Of course, all of these behaviors don’t have to be present for someone to be a threat. And “prevention does not require specific prediction,” Meloy cautioned in an email to Defense One.  But if you wanted to predict whether a particular individual was going to launch an attack, you would seek out data that could show whether these behaviors were present.

Today, law enforcement has access to more of that data than ever before, and much of it open source, through social media and other means whose collection present no particular legal challenge. For that matter, so does Facebook and Google. One 2013 white paper from Facebook calculated that the site's user body uploads 350 million new photos a day, many of them publicThis explains why such companies have multi-billion dollar valuations even though they give most of their services away to consumers for free. They’re monetizing consumer data to automatically display ads based on key parameters across the entire expanse of a person’s digital comings and goings.

A person’s Google search history can reveal pathway and fixation behavior. Blog posts, profile facts and group membership roles can reveal identification (among other things). Arrests, human resource records or disciplinary notes and weapons purchases can speak to novel aggression. Geo-location data can provide data on stalking behavior (though going to Jordan does not constitute a threatening activity). Social media and blog posts are by definition leakage. Direct threat communication and last-resort behaviors are overt.

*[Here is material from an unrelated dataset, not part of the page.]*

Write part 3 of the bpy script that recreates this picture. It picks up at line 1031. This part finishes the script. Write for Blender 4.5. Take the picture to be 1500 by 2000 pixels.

In other words, with every digital interaction, Abdulazeez was creating the information that authorities could have used to predict his attack, but it was spread across a variety of digital services and devices. Most of it would have been password-protected or outside of easy, or legal, open-source collection. One day, it may be possible to create an engine that scours all digital information for evidence of the above eight behaviors by one person. Until that happens, merging these disparate pieces of data together to fuel a global, real-time threat screener that can be applied to the population at large will remain impossible for all practical purposes. A 2013 paper from the Swedish Defense Research agency makes that point explicitly:

“To produce fully automatic computer tools for detecting lone wolf terrorists on the Internet is, in our view, not possible, both due to the enormous amounts of data (which is only partly indexed by search engines) and due to the deep knowledge that is needed to really understand what is discussed or expressed in written text or other kinds of data available on the Internet, such as videos or images.”

After the incident occurs, the barriers fade away and the trail appears obvious. Every event can be predicted with enough data, but not every event can be predicted in time to avert tragedy.